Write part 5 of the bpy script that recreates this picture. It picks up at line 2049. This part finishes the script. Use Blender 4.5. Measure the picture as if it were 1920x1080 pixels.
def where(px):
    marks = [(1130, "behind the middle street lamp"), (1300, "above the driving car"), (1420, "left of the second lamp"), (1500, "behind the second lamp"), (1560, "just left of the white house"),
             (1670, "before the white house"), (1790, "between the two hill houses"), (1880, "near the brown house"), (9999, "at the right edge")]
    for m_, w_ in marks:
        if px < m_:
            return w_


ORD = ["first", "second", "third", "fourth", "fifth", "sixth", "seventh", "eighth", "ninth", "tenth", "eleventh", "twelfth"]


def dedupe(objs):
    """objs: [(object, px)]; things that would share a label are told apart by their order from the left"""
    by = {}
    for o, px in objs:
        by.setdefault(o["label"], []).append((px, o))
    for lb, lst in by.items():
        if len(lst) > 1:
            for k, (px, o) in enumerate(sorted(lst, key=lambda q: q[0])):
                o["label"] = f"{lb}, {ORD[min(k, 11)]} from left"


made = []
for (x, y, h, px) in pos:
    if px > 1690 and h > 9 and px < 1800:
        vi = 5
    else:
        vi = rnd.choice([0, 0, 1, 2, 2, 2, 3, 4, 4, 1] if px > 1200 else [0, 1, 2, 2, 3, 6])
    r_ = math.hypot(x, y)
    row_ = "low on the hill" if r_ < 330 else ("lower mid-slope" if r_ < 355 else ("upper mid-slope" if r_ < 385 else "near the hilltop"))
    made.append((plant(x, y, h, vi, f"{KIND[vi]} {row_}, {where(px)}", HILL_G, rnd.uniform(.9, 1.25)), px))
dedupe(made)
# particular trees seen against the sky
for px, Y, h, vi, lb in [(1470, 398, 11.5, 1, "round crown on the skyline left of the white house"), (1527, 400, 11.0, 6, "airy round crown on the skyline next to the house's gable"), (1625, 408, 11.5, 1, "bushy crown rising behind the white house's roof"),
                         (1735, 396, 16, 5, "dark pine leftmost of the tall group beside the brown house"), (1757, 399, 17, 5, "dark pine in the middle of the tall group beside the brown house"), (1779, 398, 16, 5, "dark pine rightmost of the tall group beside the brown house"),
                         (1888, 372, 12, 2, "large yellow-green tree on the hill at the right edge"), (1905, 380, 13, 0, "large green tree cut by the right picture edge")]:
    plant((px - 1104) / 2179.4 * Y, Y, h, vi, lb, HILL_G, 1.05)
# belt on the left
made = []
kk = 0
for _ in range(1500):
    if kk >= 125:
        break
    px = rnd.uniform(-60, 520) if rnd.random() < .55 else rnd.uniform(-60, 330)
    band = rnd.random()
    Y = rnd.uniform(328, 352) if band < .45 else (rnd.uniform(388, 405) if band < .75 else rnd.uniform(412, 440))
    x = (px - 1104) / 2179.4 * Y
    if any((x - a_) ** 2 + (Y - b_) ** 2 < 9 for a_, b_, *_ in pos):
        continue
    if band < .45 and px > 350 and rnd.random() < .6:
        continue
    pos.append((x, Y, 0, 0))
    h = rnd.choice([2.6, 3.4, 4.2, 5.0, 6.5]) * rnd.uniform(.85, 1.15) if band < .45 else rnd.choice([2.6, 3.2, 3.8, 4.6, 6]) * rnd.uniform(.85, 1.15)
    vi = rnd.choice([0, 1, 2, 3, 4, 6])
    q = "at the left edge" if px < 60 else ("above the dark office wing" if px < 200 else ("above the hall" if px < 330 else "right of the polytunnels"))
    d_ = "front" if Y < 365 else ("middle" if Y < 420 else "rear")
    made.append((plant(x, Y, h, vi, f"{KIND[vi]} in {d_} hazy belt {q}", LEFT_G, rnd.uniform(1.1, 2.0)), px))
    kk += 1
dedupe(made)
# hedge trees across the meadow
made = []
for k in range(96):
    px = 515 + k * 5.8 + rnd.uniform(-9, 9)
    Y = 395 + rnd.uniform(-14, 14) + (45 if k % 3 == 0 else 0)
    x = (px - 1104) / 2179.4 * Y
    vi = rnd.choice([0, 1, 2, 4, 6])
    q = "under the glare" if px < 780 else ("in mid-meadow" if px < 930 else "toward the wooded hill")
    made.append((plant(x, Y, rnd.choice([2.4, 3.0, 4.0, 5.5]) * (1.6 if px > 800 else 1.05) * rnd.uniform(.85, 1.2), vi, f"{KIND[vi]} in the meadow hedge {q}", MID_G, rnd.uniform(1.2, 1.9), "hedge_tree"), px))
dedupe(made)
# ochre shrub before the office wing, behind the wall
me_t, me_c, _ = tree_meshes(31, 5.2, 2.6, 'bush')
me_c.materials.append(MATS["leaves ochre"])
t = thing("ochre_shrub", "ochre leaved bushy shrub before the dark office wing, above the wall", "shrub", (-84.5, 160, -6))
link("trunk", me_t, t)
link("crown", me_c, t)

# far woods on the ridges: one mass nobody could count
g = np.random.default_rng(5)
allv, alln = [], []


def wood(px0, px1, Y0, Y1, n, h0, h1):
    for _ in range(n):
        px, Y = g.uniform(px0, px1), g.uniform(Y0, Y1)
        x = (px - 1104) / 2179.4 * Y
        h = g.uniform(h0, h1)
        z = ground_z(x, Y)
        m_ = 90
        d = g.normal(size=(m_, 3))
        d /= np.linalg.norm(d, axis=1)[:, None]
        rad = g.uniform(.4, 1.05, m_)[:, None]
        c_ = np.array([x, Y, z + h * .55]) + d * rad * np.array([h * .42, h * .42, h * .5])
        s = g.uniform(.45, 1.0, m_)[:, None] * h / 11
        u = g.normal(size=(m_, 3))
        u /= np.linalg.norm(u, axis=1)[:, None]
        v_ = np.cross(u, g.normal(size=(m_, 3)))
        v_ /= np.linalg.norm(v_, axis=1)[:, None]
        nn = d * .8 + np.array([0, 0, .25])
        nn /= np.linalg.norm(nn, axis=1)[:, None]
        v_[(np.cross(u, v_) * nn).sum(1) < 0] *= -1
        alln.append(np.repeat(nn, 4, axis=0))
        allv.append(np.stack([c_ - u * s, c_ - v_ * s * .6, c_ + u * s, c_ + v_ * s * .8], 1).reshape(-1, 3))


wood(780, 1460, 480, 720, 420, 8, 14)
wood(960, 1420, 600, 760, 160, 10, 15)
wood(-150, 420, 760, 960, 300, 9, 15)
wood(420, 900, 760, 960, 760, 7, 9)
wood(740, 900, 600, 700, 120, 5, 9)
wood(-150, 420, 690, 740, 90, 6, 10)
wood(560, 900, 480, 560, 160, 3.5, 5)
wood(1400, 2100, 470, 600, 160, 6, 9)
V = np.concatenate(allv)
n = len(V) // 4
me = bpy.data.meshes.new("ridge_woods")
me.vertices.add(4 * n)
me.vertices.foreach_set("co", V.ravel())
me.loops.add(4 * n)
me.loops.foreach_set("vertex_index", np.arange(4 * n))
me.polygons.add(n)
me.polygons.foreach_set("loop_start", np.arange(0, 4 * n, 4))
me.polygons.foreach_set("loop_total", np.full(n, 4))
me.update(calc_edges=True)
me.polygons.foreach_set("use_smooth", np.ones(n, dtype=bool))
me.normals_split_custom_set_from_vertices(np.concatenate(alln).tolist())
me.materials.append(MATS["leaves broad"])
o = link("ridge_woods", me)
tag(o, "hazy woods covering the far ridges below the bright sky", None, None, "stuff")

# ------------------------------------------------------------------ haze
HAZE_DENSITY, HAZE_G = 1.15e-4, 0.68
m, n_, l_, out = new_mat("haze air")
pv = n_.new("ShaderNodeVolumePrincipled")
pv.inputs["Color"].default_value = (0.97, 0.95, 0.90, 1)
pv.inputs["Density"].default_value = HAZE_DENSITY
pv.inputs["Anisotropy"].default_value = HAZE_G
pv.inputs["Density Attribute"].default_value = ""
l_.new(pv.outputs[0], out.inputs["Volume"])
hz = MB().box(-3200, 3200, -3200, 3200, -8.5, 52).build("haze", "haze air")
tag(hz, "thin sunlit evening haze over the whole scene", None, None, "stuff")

---

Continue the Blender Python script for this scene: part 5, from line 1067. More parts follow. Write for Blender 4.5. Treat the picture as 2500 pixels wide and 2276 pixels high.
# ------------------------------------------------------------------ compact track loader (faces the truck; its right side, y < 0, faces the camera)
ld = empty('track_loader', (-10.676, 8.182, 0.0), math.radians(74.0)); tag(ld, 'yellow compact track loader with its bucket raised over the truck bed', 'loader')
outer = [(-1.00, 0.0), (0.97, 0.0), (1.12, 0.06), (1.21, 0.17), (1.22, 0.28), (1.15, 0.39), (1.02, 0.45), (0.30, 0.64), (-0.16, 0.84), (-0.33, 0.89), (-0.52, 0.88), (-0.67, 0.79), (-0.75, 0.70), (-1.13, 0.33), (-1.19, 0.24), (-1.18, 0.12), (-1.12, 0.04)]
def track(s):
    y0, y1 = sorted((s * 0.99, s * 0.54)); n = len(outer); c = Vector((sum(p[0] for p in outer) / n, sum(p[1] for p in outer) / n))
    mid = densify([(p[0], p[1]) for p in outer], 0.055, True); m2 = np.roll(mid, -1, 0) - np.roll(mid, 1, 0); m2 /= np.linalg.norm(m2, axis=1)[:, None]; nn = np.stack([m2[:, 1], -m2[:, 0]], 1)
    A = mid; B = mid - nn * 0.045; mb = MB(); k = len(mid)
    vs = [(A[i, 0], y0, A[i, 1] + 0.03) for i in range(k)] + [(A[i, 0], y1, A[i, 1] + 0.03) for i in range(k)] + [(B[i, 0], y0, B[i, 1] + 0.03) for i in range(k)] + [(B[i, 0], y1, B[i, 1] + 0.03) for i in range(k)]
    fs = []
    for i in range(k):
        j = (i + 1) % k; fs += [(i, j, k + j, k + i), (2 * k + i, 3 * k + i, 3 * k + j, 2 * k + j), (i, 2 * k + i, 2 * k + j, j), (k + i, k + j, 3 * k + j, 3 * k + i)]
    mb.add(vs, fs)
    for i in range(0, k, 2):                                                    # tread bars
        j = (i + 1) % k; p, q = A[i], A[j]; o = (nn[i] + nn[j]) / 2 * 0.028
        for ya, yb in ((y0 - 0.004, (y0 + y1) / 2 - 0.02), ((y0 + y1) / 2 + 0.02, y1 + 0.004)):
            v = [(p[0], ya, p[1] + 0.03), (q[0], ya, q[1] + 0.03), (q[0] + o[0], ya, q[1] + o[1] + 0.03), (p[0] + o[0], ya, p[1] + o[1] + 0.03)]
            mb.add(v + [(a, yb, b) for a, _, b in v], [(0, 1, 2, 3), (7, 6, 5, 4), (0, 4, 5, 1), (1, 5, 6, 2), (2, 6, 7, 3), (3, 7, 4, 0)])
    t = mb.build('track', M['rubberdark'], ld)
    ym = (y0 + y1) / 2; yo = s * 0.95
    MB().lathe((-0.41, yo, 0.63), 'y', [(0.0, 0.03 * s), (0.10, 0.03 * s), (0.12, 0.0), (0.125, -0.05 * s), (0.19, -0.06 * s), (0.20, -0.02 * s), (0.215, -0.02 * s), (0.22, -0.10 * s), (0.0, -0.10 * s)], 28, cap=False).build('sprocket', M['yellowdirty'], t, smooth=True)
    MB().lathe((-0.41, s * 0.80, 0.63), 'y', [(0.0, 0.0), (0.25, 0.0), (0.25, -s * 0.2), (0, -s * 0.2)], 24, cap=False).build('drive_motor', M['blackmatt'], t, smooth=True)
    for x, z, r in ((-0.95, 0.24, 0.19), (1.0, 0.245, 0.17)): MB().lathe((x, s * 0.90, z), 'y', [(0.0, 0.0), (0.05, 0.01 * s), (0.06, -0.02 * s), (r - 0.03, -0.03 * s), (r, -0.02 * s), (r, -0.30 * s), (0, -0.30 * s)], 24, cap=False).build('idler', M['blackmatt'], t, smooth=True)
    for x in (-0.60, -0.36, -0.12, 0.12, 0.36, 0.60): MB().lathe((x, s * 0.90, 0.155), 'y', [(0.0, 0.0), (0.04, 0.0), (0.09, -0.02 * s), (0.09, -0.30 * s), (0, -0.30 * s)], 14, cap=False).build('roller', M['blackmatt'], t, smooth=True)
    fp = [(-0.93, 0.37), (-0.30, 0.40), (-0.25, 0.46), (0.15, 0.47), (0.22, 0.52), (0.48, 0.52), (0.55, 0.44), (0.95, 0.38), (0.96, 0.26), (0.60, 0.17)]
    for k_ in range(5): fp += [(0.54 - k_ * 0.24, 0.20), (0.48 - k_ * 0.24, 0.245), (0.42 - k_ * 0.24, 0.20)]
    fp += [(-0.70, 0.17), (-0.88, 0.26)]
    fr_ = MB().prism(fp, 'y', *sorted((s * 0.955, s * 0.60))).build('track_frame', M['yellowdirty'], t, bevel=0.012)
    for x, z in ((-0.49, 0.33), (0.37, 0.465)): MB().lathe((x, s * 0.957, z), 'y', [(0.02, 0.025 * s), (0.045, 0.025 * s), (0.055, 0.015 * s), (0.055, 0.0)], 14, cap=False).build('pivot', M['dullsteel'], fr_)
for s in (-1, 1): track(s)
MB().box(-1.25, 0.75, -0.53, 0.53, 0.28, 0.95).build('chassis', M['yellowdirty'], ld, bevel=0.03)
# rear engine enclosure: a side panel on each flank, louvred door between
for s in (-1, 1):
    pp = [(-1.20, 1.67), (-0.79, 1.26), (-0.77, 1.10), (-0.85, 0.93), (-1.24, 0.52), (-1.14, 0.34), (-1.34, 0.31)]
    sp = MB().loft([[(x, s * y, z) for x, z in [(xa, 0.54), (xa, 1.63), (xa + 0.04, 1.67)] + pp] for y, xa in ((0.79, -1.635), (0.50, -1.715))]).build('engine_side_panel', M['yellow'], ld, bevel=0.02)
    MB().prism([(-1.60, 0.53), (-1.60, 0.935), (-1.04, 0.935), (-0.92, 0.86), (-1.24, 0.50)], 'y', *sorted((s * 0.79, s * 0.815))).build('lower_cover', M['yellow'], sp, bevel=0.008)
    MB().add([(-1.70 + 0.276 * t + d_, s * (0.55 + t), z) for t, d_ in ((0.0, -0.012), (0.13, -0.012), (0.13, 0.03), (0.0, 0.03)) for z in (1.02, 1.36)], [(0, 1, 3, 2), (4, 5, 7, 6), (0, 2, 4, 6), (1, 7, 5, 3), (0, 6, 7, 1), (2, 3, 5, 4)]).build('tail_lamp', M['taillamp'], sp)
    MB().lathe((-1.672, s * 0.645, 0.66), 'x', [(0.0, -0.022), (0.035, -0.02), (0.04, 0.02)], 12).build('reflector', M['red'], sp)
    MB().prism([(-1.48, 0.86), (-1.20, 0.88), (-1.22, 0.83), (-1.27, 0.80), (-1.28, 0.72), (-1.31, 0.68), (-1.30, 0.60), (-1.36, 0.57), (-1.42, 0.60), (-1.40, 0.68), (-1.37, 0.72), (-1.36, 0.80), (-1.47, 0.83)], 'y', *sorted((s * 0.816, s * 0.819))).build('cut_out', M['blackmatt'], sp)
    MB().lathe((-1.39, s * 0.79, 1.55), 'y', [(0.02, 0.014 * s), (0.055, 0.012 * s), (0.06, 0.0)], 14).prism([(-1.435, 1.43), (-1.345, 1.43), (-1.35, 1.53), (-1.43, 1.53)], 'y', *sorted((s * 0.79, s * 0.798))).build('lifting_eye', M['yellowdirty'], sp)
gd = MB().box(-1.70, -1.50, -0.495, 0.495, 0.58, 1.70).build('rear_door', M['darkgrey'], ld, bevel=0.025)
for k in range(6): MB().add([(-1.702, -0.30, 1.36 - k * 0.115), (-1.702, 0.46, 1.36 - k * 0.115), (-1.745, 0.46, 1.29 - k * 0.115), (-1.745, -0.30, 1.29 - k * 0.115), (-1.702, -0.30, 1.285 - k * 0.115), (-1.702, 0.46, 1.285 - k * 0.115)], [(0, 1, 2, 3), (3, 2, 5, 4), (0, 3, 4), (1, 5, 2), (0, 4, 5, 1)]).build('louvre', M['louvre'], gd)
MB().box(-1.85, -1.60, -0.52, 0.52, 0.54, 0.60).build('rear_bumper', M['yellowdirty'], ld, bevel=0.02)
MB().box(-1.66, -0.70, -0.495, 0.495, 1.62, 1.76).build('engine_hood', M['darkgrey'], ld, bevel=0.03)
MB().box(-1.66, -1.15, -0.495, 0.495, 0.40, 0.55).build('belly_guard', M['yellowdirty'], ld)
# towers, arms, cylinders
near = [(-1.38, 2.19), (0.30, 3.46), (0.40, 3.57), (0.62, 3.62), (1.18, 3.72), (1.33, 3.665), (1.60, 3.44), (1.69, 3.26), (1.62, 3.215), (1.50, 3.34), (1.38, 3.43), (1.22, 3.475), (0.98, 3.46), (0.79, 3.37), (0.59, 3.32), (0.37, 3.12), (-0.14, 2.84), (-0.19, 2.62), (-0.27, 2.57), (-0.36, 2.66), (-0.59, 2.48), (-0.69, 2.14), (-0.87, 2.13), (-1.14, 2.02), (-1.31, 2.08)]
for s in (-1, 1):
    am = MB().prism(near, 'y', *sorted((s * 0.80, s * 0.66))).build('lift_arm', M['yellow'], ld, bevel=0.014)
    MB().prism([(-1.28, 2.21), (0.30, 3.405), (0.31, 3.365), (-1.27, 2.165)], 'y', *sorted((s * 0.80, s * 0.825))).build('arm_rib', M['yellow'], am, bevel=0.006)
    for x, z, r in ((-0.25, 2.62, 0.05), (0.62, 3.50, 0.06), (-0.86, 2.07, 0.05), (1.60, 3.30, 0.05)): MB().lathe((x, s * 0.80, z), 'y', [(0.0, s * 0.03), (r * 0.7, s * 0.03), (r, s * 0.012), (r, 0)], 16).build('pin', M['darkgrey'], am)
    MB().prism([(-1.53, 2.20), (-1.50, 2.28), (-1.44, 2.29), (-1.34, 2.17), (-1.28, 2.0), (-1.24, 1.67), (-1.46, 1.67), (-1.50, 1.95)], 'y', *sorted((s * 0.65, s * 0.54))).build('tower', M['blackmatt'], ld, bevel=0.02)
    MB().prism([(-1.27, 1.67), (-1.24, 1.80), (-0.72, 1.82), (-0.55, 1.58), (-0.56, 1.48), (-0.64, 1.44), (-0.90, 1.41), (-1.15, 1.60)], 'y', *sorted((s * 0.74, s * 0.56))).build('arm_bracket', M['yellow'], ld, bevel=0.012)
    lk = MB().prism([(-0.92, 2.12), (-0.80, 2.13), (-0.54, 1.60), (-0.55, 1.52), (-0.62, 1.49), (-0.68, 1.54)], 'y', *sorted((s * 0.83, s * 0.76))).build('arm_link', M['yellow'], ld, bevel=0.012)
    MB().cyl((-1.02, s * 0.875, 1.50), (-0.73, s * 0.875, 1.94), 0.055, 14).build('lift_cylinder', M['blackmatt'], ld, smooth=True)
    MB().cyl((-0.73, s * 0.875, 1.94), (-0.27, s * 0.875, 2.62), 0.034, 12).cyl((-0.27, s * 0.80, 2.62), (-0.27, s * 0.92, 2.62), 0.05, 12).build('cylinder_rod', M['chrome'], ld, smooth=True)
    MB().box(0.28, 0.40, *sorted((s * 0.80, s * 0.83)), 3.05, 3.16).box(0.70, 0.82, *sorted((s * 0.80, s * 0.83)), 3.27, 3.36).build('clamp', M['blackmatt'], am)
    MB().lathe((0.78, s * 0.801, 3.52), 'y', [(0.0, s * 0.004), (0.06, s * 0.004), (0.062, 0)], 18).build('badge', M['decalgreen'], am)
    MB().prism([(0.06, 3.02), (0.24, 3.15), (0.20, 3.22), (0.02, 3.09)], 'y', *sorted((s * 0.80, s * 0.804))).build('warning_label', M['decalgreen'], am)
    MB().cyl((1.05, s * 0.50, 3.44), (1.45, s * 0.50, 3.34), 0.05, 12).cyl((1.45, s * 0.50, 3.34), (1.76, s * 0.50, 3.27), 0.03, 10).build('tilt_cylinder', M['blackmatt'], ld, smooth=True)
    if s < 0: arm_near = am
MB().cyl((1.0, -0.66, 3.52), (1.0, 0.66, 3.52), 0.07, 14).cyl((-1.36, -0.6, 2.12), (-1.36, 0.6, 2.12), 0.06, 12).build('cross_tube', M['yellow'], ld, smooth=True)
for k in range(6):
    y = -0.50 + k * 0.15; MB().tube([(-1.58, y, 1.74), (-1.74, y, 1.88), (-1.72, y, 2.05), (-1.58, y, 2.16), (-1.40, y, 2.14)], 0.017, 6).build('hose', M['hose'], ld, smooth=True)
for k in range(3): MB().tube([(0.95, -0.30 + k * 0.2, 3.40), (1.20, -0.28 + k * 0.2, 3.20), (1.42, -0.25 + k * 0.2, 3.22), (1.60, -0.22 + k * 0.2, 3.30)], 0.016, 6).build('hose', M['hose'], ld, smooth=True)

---

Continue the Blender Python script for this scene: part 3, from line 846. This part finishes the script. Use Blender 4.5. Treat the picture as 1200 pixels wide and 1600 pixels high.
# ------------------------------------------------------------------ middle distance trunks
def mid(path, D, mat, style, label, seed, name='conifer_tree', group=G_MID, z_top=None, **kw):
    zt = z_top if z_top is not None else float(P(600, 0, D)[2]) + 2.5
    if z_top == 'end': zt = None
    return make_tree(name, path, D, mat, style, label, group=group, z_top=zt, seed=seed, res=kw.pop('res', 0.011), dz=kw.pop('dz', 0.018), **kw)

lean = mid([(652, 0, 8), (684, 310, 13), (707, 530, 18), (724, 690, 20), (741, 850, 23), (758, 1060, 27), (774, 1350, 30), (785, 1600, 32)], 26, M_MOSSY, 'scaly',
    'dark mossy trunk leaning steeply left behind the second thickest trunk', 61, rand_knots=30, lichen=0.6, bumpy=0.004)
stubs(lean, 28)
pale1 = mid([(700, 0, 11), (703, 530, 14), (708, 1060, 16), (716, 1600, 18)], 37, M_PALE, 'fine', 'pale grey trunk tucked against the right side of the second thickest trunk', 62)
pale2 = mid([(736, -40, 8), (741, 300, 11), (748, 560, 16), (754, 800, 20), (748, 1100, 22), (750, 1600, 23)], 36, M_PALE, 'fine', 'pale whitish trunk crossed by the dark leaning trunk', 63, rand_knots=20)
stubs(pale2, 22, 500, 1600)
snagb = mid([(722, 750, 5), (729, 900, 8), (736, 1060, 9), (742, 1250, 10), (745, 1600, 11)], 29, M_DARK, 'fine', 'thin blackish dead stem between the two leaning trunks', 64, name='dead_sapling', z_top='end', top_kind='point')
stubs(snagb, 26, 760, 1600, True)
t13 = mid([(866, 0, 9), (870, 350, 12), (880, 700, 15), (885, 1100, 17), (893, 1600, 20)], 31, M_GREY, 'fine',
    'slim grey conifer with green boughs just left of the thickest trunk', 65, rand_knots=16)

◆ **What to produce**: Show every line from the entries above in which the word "high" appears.

◆ **Output**:
Continue the Blender Python script for this scene: part 5, from line 1067. More parts follow. Write for Blender 4.5. Treat the picture as 2500 pixels wide and 2276 pixels high.
Continue the Blender Python script for this scene: part 3, from line 846. This part finishes the script. Use Blender 4.5. Treat the picture as 1200 pixels wide and 1600 pixels high.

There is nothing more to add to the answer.